My mind wouldn’t rest as I went over everything I could think of in those areas.  
    Events, circumstances, financial issues, politics, sickness, and a host of other things can give us a wearied mind.  The question is then: how do we receive rest from the weariness of the mind?  In the case of my comp test it was when the test was over.  I knew I did well, so I didn’t worry about the results, but other things may continue with us and it is hard to lay them down.

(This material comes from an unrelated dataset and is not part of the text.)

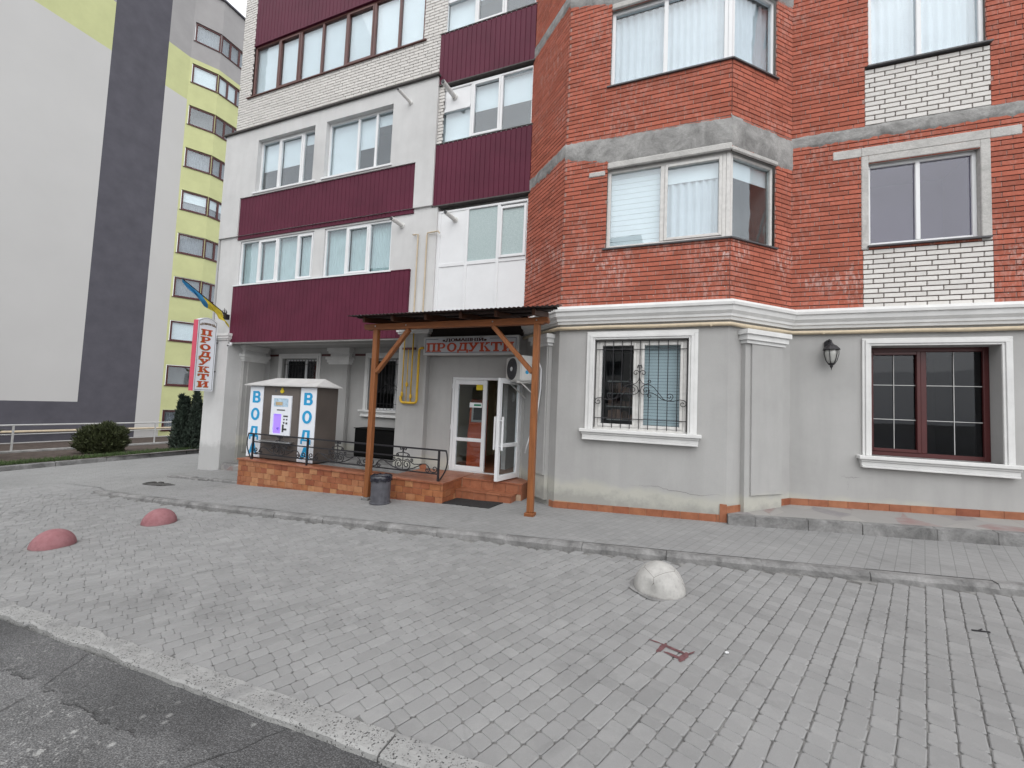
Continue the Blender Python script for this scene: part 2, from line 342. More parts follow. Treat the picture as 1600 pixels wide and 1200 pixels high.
class MB:
    def __init__(s): s.v = []; s.f = []
    def add(s, vs, fs):
        k = len(s.v); s.v += [tuple(v) for v in vs]; s.f += [tuple(i+k for i in f) for f in fs]; return s
    def hexa(s, p): return s.add(p, [(0, 3, 2, 1), (4, 5, 6, 7), (0, 1, 5, 4), (1, 2, 6, 5), (2, 3, 7, 6), (3, 0, 4, 7)])
    def box(s, x0, x1, y0, y1, z0, z1):
        return s.hexa([(x0, y0, z0), (x1, y0, z0), (x1, y1, z0), (x0, y1, z0), (x0, y0, z1), (x1, y0, z1), (x1, y1, z1), (x0, y1, z1)])
    def fbox(s, fr, u0, u1, d0, d1, z0, z1):
        q = lambda z: [fr.p(u0, d1, z), fr.p(u1, d1, z), fr.p(u1, d0, z), fr.p(u0, d0, z)]
        return s.hexa(q(z0)+q(z1))
    def quad(s, a, b, c, d): return s.add([a, b, c, d], [(0, 1, 2, 3)])
    def prism(s, base, top):
        n = len(base)
        return s.add(list(base)+list(top), [tuple(range(n-1, -1, -1)), tuple(range(n, 2*n))]+[(i, (i+1) % n, n+(i+1) % n, n+i) for i in range(n)])
    def bar(s, a, b, w, h, upv=(0, 0, 1)):
        a, b = Vector(a), Vector(b); t = (b-a).normalized(); u = Vector(upv)
        if abs(t.dot(u)) > .98: u = Vector((0, 1, 0))
        sx = t.cross(u).normalized(); sz = sx.cross(t).normalized()
        q = lambda c: [c-sx*w/2-sz*h/2, c+sx*w/2-sz*h/2, c+sx*w/2+sz*h/2, c-sx*w/2+sz*h/2]
        return s.prism(q(a), q(b))
    def tube(s, pts, r, n=8, closed=False):
        P = [Vector(p) for p in pts]; m = len(P); rr = r if isinstance(r, (list, tuple)) else [r]*m
        T = [(P[min(i+1, m-1)]-P[max(i-1, 0)]).normalized() for i in range(m)]
        a = Vector((0, 0, 1)) if abs(T[0].z) < .9 else Vector((1, 0, 0))
        u = T[0].cross(a).normalized(); vs = []
        for i in range(m):
            u = (u-T[i]*u.dot(T[i])); u = u.normalized() if u.length > 1e-6 else T[i].orthogonal().normalized(); w = T[i].cross(u)
            vs += [P[i]+(u*math.cos(2*math.pi*k/n)+w*math.sin(2*math.pi*k/n))*rr[i] for k in range(n)]
        fs = [(i*n+k, i*n+(k+1) % n, (i+1)*n+(k+1) % n, (i+1)*n+k) for i in range(m-1) for k in range(n)]
        fs += [tuple(range(n-1, -1, -1)), tuple((m-1)*n+k for k in range(n))]
        return s.add(vs, fs)
    def lathe(s, c, prof, n=24, axis=None):
        cx, cy, cz = c; vs = []; m = len(prof)
        for r, z in prof: vs += [(cx+r*math.cos(2*math.pi*k/n), cy+r*math.sin(2*math.pi*k/n), cz+z) for k in range(n)]
        fs = [(i*n+k, i*n+(k+1) % n, (i+1)*n+(k+1) % n, (i+1)*n+k) for i in range(m-1) for k in range(n)]
        fs += [tuple(range(n-1, -1, -1)), tuple((m-1)*n+k for k in range(n))]
        return s.add(vs, fs)
    def build(s, name, mat, parent=None, bevel=0, smooth=False, fix=True, seg=1):
        o = off(parent); me = bpy.data.meshes.new(name)
        me.from_pydata([(x-o[0], y-o[1], z-o[2]) for x, y, z in s.v], [], s.f)
        if fix or bevel:
            bm = bmesh.new(); bm.from_mesh(me)
            if fix: bmesh.ops.recalc_face_normals(bm, faces=bm.faces)
            if bevel: bmesh.ops.bevel(bm, geom=[e for e in bm.edges if len(e.link_faces) == 2 and e.calc_face_angle(0) > .5], offset=bevel, segments=seg, affect='EDGES', clamp_overlap=True)
            bm.to_mesh(me); bm.free()
        me.materials.append(MT[mat] if isinstance(mat, str) else mat)
        if smooth: me.shade_smooth()
        ob = bpy.data.objects.new(name, me); COL.objects.link(ob)
        if parent: ob.parent = parent; OFF[ob] = o
        else: OFF[ob] = (0, 0, 0)
        return ob
def off(p): return OFF.get(p, (0, 0, 0)) if p else (0, 0, 0)
def tag(o, label=None, cat=None, group=None, kind=None):
    for k, v in (('label', label), ('category', cat), ('group', group), ('kind', kind)):
        if v: o[k] = v
    return o
def empty(name, loc, label=None, cat=None, group=None):
    o = bpy.data.objects.new(name, None); COL.objects.link(o); o.location = loc; o.empty_display_size = .1; OFF[o] = tuple(loc)
    return tag(o, label, cat, group)
def struct(name, mb, mat, **k): return tag(mb.build(name, mat, **k), kind='structure')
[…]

    When the body is weary we go to sleep.  Ahh, sweet respose from a hard day’s work.  The weariness of the body is cured by slumber.  However, the mind is different.  When the mind is weary, sleep does it little good.  George Matheson says that, “The weariness of the mind needs an opposite cure from the weariness of the body…the weariness of the mind can be cured only by stimulus.”  
    Jesus, “prescribes not a sedative, but an irritant; not more sleep, but more waking.  To the man of the weary hand He says, ‘Cast your cares upon Me;’ but to the man of the weary heart He cries, ‘Take My yoke upon you,'”. (Matheson)  The hidden key is found in Hebrews 12:3,

               “Consider Him…lest ye be wearied and faint in your minds.”

The New King James puts it this way, “For consider Him…lest you become weary and discouraged in your souls.”  Ponder the last phrase of the Amplified, “so that you may not grow weary or exhausted, losing heart and relaxing and fainting in your minds.”
    Let me finish this morning with the words from George Matheson.  “I want a new interest to heal my heart’s weariness–some one to live for, some one to work for, some one to wait for, some one to long for.  It is my want of longing that makes my want of strength; it is my listlessness that brings me languidness.  Create a new heart within me–an eager, beating, bounding heart, a heart vibrating in response to Thy love!  Let me feel the passion and the pathos of life, of Thy life!  Let me be taken captive by Thy beauty!  Let me catch the spell of Thy loveliness!  Let me be thrilled at the sound of Thy footsteps!  Let me learn the rapture of hearing Thy name!  Let me experience the glow of excitement when the murmur runs round, ‘Jesus of Nazareth passeth by!’  Then shall the weariness of the heart vanish, then shall the languor of the spirit cease; for the liberty of flight is the Sabbath of the soul.  Then we shall mount up with wings as eagles; we shall not faint nor be weary.”